The Customers Nobody Wants: Can Your Small Business Profit from the Deal Seeker?

Nobody wants the deal seeker, those customers who incessantly scope out the lowest prices and deepest discounts. They swoop in, take the deal, then leave, never to be heard from again. But should you give up entirely on this segment of consumers?

The Rise of the Deal Driven Consumer... And a Headache for Small Business Owners

Behind all the serious tech trends and passing fads, undeniable consumer realities and whims swirling around these days, there are two over-ridding trends that are happening concurrently:

1. A significant and growing segment of consumers are suffering from years of stalled wages, no employment, under-employment, cuts to consumer lines of credit and home equity, the threat, then realization of inflation, and an underlying economic and political insecurity... among other things. Frugal consumerism and bargain-hunting have become common place aided in part by a slew of online couponing and discount sites.

2. Many small business owners these days are in a preoccupied scramble to prop up sagging sales, gain loyal customers, and maximize their operations primarily through cost-cutting tactics- even as the cost of most commodities have risen taking a big bite out of their profit margins and major legislative initiatives, such as the health care overhaul, remain clouded in obscurity. Where growth is happening, it's happening very cautiously.

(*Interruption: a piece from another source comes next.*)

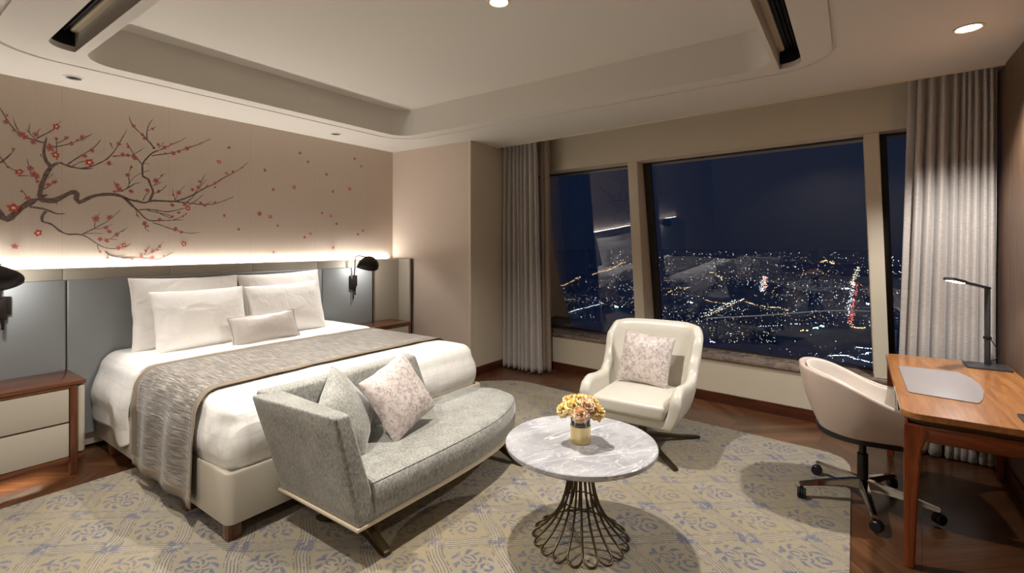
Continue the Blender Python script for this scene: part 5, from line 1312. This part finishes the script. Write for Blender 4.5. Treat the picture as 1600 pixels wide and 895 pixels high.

On the surface, these two consumer behavior trends would seem to be at odds with each other. Consumers are being more cost conscious and less committed at a time when small businesses need them the most. Out of desperation, many small business owners try to drum up business by wooing bargain-hunters with steep discounts. But the vast majority of the time, these efforts fail as these non-committal customers go as quickly as they came without so much as looking back.

The Delicate Balance of Running a Small Business in Trying Times

Successfully running a small business is a delicate balance, and under difficult economic conditions that balance becomes even finer. On one hand, you don't want to be pouring precious resources into people who will "take the money and run." You want your dollars and your efforts to give you the biggest return on investment, especially if your profit margins have been strained.

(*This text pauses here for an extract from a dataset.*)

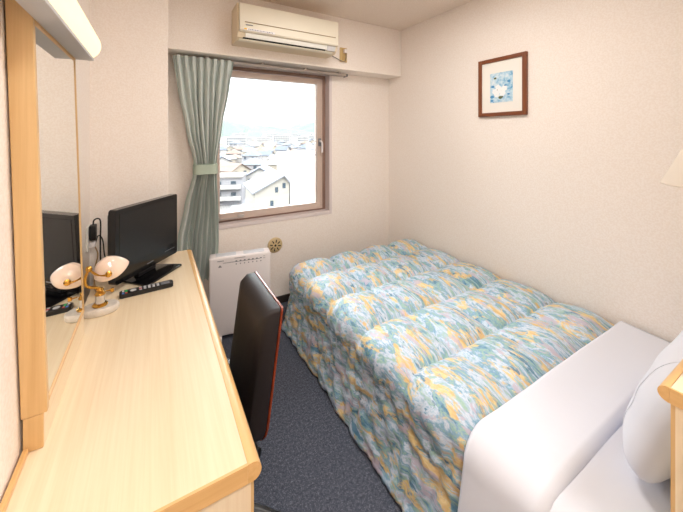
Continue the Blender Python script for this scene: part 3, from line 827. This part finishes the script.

But at the same time, almost every person who actually walks in the door is a potential repeat customer (or at least some kind of word-of-mouth advertisement for your business) even if that person only came to take advantage of a particular discount. The challenge is knowing how to increase your chances of hooking these customers, while expending a minimal amount of additional resources.

How Your Small Business Can Turn Bargain-Hunting Customers into Loyal Customers

While every business owner ultimately has to take into consideration the specific details of his or her own situation, there are some common tips and themes to keep in mind when dealing with customers who have come in to take advantage of a bargain or promotion:

  • Make sure your expectations are realistic. Keep in mind that those who come in for a deal often seem to have one-track minds, and they may be much harder to convert to loyal customers then those who come on their own or by a friend's recommendation. Expect that success rate will be lower; this will help to take some of the pressure off on your end. It may also help you to develop strategies to bring them back for more.
  • Choose your discounts and promotions wisely. Don't choose discounts that will break the bank. Instead, look for ones with a perceived value, that will more naturally lead to additional sales (such as a value meal that leaves out a profitable drink option), and where you have a chance (and the space) to both create a good experience and the opening for a future relationship.
  • Make sure you are adequately prepared for your promotion. This means doing some thinking and a little research before setting something in motion. Are you staffed enough to handle the excess traffic? Do you have enough equipment, products, and/or supplies? Also, don't forget to evaluate the experience afterward.
  • Know your limits! If you are in touch with and believe in the value of your products and services, then there is no need to bend over backwards to please a customer who just doesn't get it, doesn't care, or even worse, is rude. It's never worth it.
  • Your attitude makes a big impact. Following on the heels of the tips above, your attitude towards your chosen promotion and your deal-driven customers will significantly affect the success of your efforts. In an earlier post, I mentioned a study that linked the success of Groupon promotions with employee satisfaction. The most successful events (ie the ones that generated the most repeat customers and the biggest return on investment), were the ones where the positive attitude of the employees seemingly rubbed off on the customers, so much so that they bought additional items and/or came back to the business at a later date.

Bottom line: One of the most important things to keep in mind when dealing with discounts and promotions as well as the customers they attract, is that as much as money (and the savings of it) seems to be a major motivational factor, deep down, most customers are looking for experiences that make them feel good. Happy customers, even those deal seeking ones, are those in the best position to become loyal customers.